• [Request] Copy out all lines that hold "were".

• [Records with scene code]

-- -- --

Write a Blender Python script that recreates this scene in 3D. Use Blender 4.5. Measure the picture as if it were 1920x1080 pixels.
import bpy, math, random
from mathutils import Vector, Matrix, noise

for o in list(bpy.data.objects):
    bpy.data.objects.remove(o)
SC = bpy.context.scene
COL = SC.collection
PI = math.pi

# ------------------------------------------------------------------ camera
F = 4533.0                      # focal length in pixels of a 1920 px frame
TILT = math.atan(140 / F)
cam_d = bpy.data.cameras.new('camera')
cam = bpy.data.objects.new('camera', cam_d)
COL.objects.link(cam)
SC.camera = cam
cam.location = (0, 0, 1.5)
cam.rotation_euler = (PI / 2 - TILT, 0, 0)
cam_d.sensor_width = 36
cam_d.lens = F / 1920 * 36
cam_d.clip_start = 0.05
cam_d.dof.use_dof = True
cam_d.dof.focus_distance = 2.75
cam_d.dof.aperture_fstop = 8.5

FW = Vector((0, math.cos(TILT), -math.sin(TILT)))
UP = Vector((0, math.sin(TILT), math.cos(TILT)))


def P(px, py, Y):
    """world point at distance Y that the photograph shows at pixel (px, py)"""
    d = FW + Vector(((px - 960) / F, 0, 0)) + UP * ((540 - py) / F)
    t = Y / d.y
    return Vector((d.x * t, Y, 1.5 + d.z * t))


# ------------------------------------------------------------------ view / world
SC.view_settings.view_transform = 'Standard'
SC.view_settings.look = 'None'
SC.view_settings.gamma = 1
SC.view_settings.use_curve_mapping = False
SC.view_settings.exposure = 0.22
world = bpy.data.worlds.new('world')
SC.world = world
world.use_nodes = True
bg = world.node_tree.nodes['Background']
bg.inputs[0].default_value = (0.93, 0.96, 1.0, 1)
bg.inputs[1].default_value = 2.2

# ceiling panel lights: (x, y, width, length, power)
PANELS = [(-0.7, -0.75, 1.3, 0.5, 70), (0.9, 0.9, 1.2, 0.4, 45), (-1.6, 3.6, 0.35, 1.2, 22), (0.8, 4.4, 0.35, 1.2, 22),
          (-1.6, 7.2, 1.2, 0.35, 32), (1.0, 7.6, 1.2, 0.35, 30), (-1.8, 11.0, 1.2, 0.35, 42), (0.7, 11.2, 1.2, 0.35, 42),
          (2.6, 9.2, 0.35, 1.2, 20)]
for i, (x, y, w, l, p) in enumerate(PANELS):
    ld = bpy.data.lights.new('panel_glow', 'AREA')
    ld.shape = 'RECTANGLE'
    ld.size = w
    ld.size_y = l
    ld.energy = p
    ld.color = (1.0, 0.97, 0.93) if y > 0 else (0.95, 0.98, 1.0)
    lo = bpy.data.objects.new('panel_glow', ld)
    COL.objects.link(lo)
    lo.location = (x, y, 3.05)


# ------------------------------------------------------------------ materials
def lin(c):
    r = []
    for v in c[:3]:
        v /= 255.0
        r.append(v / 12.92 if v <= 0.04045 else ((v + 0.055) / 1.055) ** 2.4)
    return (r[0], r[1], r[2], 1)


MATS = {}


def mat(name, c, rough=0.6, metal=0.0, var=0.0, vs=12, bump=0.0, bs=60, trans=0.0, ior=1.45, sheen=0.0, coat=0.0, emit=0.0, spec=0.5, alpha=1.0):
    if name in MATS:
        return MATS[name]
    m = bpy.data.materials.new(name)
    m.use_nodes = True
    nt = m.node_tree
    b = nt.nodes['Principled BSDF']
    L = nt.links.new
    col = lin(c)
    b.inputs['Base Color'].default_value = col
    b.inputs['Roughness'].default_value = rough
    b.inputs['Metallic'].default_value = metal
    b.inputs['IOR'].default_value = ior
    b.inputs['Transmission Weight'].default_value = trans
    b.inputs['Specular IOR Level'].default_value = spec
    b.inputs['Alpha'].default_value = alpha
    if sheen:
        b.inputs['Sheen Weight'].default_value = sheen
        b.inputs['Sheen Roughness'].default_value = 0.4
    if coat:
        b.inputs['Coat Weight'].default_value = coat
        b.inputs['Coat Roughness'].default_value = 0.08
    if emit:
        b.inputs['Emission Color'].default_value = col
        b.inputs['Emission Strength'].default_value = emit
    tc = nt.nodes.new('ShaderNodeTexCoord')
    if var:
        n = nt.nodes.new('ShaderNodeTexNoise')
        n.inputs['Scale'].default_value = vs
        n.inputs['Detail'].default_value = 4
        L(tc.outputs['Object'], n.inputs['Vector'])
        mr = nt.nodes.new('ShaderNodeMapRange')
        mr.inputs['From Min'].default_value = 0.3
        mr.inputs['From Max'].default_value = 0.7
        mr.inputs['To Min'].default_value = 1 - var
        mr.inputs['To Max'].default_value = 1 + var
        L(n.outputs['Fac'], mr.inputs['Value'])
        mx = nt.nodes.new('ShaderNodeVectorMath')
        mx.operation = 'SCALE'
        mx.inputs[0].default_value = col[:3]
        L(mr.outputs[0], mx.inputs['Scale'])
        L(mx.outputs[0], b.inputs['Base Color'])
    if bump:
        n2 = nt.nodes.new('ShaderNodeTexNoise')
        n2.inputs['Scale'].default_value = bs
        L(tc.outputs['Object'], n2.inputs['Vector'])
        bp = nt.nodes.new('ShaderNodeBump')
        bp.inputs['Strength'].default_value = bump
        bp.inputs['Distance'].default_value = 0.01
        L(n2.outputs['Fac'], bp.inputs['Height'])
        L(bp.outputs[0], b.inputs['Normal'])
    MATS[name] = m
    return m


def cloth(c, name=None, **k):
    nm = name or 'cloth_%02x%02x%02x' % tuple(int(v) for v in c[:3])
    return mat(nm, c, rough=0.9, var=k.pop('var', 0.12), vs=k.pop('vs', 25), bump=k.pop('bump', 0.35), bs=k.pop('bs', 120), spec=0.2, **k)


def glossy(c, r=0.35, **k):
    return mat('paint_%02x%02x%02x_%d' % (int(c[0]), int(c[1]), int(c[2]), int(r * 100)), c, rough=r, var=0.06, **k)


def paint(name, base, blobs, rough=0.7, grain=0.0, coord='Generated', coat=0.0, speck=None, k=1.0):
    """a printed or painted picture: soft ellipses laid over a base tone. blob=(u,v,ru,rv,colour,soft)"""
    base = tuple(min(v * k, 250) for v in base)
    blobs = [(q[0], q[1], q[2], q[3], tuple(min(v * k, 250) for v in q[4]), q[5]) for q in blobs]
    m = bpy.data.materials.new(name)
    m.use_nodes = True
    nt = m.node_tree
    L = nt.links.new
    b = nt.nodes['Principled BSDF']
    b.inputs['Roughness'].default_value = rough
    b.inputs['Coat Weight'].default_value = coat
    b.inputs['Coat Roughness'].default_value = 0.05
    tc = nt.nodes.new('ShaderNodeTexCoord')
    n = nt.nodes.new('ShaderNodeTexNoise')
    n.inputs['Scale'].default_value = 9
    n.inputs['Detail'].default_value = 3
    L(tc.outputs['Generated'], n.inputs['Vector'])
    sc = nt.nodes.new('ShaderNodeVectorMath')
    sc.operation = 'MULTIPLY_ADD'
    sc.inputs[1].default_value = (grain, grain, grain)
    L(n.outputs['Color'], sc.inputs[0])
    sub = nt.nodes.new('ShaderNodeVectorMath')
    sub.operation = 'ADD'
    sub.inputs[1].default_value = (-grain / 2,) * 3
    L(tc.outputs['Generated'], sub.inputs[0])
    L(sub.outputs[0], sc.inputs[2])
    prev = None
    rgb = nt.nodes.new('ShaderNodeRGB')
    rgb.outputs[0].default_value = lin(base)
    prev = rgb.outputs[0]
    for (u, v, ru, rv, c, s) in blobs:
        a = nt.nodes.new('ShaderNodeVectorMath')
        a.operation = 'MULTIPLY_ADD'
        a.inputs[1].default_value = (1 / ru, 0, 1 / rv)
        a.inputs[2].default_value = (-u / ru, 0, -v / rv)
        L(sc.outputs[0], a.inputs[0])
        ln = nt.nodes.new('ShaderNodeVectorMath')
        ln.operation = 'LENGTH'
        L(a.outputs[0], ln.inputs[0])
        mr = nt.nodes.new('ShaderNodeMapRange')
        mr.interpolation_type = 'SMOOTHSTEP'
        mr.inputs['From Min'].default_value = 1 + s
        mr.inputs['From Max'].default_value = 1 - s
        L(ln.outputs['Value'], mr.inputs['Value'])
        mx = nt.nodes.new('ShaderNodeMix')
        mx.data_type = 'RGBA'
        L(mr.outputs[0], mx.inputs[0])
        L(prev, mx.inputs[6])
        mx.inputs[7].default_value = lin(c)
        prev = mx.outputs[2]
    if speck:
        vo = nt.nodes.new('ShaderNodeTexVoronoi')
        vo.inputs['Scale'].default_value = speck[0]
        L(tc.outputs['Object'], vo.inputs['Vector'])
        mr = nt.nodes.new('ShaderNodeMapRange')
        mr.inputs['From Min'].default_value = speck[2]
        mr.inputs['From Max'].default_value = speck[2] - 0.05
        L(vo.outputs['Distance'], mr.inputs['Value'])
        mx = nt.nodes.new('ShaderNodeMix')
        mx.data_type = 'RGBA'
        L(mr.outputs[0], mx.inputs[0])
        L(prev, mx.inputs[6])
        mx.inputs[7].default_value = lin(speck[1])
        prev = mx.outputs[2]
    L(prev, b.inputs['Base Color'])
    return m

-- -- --

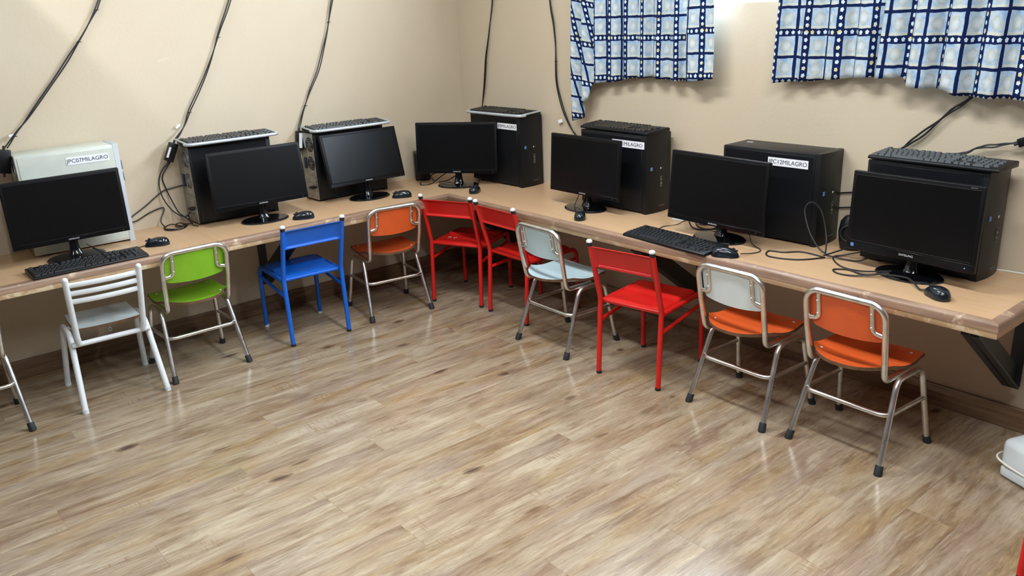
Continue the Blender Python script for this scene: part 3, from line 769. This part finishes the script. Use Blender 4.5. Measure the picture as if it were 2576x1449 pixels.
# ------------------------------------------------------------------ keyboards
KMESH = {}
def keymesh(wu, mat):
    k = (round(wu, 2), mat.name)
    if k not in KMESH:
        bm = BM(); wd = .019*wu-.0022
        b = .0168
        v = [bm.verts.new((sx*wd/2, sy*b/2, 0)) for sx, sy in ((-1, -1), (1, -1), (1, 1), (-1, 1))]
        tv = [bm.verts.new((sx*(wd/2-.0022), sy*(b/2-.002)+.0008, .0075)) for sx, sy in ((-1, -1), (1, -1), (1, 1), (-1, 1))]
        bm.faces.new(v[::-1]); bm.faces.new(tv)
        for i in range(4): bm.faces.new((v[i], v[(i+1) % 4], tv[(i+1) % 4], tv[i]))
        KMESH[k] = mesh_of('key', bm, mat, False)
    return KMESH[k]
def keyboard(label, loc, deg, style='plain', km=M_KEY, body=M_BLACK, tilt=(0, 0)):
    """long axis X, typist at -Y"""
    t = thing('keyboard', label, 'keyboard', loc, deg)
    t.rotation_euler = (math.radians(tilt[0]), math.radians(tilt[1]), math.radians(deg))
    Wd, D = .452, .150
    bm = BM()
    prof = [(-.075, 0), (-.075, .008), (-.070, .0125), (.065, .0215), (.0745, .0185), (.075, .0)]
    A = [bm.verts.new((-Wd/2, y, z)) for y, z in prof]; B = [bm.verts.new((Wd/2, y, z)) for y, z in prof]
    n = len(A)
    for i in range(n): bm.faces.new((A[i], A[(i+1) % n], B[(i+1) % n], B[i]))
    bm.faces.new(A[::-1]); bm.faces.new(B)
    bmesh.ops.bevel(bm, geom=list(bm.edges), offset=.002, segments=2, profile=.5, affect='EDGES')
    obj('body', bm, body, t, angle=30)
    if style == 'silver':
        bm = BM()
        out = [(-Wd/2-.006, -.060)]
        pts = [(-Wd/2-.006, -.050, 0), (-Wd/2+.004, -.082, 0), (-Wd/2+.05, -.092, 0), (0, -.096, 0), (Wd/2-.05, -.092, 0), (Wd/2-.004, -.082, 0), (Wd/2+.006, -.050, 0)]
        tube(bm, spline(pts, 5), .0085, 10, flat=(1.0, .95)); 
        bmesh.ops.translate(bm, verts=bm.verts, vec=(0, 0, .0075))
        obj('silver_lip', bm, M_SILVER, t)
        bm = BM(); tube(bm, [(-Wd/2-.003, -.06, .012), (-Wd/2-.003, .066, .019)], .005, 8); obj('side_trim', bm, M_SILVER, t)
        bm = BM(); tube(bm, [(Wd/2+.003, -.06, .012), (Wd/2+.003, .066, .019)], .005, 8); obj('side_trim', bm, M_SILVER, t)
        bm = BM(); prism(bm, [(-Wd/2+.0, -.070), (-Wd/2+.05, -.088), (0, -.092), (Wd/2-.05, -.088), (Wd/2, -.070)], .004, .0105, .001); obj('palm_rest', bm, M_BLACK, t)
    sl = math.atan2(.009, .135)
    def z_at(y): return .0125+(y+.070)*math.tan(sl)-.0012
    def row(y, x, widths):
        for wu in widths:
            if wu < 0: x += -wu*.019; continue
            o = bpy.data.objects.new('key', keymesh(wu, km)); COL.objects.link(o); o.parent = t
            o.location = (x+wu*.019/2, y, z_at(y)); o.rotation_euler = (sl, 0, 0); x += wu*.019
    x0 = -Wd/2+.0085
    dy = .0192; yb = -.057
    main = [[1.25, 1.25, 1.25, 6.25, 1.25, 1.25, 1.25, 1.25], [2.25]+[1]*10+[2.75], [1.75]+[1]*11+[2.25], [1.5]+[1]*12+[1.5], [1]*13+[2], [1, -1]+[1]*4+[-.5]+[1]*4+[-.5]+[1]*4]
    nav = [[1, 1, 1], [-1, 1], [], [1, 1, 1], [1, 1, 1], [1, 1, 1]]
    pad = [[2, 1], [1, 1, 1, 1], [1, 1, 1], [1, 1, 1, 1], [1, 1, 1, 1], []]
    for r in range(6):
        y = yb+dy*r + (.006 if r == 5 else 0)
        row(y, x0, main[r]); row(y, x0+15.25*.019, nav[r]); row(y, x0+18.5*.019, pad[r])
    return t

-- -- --

• [Reply to the exercise]
Write a Blender Python script that recreates this scene in 3D. Use Blender 4.5. Measure the picture as if it were 1920x1080 pixels.
Continue the Blender Python script for this scene: part 3, from line 769. This part finishes the script. Use Blender 4.5. Measure the picture as if it were 2576x1449 pixels.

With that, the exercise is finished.